Bêta Pictoris b est une très jeune planète, âgée de 20 millions d'années seulement - comparée à la Terre, formée voici 4,5 milliards d'années. Au fil du temps, l'exoplanète se refroidira et se contractera, ce qui augmentera encore sa vitesse de rotation. D'autres processus sont également susceptibles d'influer sur la rotation de la planète. A titre d'exemple, la vitesse de rotation de la Terre diminue lentement au fil du temps, en raison des interactions de marée avec notre Lune.


Les astronomes ont utilisé une technique précise baptisée spectroscopie à haute dispersion pour séparer la lumière dans ses différentes couleurs ou longueurs d'onde du spectre. L'utilisation de l'effet Doppler - décalage de longueur d'onde généré par l'approche ou l'éloignement, sur la ligne de visée, des différentes zones de la planète - leur a permis d'établir la rotation différentielle de la planète. L'élimination des effets parasites de l'étoile hôte, de brillance bien plus élevée, a ensuite permis d'extraire le signal de rotation en provenance de la planète.

"Nous avons mesuré les longueurs d'onde du rayonnement issu de la planète avec une précision d'un pour cent mille afin de pouvoir mesurer la vitesse des objets émetteurs au moyen de l'effet Doppler", ajoute Ignas Snellen, auteur principal de l'étude. "Cette technique a révélé l'existence de portions de surface qui s'approchent ou s'éloignent de nous à des vitesses distinctes, ce qui signifie que l'étoile est en rotation autour de son axe".

Cette technique est étroitement liée à l'imagerie Doppler dont l'utilisation a permis, des décennies durant, de cartographier les surfaces d'étoiles, et récemment celle d'une naine brune Luhman 16B. Le fait que Bêta Pictoris b soit animée d'une vitesse de rotation élevée nous permettra prochainement de dresser une cartographie globale de la planète, sur laquelle apparaîtront peut-être de vastes formations nuageuses ainsi que de grandes tempêtes.

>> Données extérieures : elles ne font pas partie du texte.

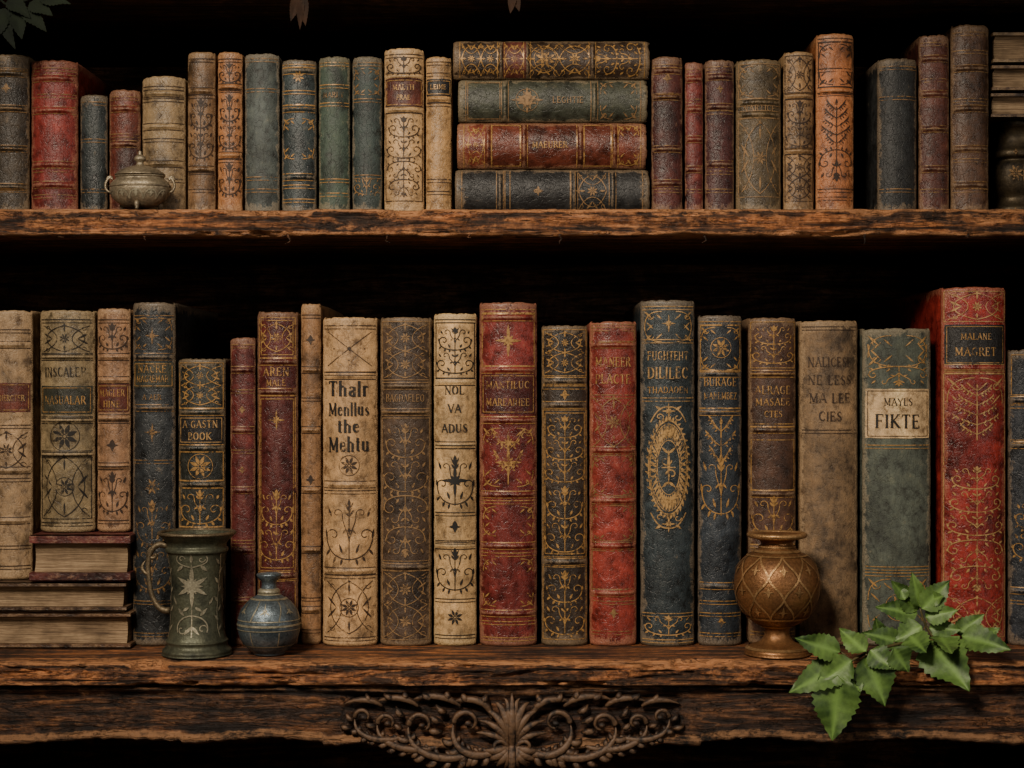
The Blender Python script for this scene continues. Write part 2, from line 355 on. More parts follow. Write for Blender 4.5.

"Cette technique pourra être étendue à un plus vaste échantillon d'exoplanètes, grâce à la formidable résolution et à l'extrême sensibilité de l'E-ELT ainsi qu'à un spectrographe d'imagerie à haute dispersion. Grâce à l'imageur et au spectrographe infrarouges de l'E-ELT (METIS), nous serons en mesure de dresser des cartes globales d'exoplanètes et de caractériser des planètes de dimensions nettement inférieures à celle de Bêta Pictoris b au moyen de cette technique", précise Bernhard Brandl, chercheur responsable de METIS et co-auteur de cette nouvelle étude.